Goal: Give the number of lines in the data that hold the string "scene". Nothing else is needed.

Data excerpt:

——

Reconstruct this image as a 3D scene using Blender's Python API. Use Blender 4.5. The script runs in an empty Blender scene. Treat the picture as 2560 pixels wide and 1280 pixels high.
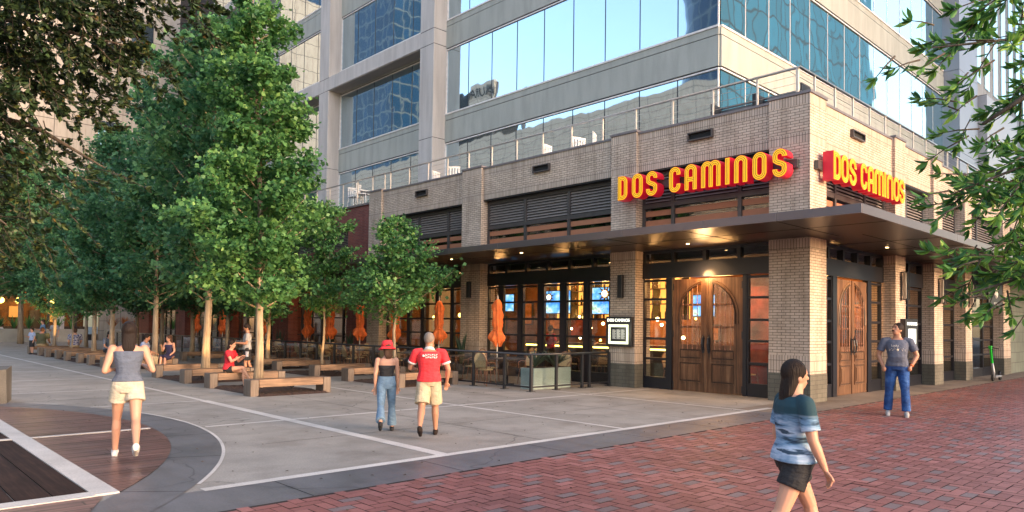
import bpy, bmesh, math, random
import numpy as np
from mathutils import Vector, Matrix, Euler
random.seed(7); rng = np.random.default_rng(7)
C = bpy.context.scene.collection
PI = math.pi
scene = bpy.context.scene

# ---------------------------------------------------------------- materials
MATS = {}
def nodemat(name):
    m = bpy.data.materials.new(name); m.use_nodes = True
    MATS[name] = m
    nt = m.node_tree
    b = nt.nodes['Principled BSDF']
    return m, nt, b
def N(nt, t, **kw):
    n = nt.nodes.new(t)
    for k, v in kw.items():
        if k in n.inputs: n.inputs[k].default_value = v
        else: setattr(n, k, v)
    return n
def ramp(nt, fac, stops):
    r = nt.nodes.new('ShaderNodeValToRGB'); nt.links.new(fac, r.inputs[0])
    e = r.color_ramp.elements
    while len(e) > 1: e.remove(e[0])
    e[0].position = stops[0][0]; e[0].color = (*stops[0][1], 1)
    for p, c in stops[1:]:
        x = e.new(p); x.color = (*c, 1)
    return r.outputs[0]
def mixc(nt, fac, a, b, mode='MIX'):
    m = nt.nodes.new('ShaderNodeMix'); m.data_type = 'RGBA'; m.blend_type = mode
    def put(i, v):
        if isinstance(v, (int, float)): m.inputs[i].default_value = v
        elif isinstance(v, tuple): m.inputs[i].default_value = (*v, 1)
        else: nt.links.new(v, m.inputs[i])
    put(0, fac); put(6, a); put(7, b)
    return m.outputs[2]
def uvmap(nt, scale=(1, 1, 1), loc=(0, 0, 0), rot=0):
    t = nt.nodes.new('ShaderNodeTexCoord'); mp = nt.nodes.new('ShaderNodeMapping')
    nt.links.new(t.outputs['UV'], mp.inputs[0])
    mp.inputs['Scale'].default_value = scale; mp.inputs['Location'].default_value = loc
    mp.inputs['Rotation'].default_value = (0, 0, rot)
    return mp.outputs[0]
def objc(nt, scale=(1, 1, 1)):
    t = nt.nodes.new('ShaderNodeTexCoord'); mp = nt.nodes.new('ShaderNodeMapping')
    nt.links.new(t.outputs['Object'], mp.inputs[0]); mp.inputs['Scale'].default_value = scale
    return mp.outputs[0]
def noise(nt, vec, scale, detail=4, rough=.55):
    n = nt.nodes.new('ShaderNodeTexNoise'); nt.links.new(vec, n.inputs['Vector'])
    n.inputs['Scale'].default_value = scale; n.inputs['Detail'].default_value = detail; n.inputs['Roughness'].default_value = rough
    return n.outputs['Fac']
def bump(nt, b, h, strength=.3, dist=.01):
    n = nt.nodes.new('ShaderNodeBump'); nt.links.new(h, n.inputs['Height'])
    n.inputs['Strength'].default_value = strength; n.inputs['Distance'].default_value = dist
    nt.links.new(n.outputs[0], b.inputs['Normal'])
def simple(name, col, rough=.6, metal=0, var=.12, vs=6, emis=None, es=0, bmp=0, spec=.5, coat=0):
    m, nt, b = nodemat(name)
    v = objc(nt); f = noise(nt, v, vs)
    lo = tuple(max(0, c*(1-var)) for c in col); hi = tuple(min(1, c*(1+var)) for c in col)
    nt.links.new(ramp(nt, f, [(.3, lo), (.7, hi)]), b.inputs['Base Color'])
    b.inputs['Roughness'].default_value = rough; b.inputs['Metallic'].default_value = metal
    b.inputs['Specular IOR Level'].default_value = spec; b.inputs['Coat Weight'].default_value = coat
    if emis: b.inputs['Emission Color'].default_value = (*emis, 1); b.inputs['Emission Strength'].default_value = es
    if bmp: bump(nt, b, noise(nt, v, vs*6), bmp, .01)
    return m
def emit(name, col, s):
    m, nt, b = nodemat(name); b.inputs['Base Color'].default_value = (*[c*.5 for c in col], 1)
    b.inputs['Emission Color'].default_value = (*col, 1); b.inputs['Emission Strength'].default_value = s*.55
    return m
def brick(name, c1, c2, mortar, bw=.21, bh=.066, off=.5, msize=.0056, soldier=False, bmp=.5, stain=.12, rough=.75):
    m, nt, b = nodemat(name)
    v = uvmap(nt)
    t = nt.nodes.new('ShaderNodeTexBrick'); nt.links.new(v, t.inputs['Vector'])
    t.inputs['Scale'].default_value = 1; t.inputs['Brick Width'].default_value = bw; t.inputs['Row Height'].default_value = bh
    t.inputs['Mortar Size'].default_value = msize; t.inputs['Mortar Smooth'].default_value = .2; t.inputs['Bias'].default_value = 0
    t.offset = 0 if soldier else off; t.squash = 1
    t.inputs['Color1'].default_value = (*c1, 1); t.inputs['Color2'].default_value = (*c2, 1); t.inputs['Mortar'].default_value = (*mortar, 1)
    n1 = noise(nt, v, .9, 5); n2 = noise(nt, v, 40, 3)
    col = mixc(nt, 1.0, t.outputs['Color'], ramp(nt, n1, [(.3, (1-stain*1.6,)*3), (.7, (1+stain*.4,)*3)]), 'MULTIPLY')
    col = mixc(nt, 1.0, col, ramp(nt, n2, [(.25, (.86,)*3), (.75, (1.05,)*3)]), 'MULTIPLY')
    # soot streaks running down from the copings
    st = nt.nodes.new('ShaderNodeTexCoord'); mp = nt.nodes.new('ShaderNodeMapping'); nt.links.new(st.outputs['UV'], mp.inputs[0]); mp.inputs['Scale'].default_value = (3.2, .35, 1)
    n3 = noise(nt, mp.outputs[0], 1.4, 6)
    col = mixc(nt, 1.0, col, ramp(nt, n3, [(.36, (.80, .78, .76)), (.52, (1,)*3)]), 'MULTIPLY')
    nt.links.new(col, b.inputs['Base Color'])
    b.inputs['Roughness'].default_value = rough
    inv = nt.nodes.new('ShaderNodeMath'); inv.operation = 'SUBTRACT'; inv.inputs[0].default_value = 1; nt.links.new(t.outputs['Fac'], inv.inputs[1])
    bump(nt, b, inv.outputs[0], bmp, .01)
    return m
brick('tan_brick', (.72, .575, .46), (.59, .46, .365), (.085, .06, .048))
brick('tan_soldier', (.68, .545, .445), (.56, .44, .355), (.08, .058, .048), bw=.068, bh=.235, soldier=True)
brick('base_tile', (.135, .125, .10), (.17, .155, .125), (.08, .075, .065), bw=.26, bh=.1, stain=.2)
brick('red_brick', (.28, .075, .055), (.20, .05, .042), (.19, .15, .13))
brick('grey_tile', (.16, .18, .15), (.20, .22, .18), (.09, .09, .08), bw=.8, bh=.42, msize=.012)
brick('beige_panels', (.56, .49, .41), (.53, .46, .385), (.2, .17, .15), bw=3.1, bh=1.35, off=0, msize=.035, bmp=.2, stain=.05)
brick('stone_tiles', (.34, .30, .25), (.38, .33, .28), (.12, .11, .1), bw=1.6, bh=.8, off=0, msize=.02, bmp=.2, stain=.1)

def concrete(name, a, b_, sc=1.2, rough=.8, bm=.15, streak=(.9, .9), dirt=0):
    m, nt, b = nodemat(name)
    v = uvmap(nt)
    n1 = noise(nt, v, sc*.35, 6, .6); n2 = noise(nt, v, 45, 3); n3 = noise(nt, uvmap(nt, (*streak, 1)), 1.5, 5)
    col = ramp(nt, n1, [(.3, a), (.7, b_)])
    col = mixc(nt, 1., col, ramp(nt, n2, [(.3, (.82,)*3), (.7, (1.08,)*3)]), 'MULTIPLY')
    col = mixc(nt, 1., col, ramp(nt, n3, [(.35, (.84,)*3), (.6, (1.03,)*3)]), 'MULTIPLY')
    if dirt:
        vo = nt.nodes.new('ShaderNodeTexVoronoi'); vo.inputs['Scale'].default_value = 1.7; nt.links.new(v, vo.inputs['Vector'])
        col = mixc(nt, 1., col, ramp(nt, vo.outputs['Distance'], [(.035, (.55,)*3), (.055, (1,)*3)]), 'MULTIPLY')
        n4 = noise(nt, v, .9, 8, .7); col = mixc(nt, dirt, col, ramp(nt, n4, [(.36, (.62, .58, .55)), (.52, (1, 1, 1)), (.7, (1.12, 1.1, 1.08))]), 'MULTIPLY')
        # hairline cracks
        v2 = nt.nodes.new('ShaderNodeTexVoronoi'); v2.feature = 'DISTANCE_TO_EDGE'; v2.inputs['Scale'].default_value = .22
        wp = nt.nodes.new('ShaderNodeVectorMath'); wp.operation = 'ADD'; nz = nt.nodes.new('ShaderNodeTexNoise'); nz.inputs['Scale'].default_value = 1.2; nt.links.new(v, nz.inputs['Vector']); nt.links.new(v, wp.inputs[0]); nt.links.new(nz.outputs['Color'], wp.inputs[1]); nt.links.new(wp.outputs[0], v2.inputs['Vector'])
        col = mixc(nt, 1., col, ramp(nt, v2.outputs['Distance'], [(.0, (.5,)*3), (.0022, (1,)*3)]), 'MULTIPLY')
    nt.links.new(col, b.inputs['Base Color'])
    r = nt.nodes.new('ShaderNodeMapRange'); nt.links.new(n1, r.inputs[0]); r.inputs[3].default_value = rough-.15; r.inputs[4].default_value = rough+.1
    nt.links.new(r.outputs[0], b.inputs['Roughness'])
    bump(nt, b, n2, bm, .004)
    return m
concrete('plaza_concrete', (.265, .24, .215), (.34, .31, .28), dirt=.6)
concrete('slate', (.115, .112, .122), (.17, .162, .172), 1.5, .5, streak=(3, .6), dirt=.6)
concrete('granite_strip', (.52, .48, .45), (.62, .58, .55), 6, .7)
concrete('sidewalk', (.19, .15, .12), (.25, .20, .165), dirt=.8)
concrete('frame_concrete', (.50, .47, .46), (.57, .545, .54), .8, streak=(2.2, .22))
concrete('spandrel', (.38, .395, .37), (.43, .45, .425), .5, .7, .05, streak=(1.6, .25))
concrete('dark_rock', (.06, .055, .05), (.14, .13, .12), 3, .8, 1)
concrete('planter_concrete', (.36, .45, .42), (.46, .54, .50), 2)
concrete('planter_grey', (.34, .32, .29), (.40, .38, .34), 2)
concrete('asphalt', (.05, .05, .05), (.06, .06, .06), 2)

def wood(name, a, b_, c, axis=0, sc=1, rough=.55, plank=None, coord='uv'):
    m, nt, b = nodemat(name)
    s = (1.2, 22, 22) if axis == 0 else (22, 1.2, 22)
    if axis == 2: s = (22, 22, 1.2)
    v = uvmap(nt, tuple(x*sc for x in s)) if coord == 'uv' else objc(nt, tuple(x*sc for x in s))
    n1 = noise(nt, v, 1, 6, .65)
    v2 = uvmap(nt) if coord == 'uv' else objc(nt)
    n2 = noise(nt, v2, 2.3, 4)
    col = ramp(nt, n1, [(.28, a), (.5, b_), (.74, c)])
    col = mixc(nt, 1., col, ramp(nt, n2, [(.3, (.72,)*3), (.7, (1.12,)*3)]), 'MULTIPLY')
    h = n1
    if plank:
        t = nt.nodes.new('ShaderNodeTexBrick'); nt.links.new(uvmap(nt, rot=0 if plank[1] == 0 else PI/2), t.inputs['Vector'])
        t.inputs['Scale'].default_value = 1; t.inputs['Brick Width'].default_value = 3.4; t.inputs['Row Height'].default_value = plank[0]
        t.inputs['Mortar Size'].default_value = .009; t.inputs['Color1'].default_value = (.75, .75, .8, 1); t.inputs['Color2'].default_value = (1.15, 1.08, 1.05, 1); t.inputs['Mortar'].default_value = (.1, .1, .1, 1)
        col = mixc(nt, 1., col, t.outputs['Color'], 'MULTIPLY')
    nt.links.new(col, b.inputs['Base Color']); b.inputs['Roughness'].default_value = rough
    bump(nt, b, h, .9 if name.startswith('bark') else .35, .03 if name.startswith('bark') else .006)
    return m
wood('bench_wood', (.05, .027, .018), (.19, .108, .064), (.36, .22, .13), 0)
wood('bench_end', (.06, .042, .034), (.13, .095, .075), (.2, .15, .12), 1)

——

Exercise solution: 3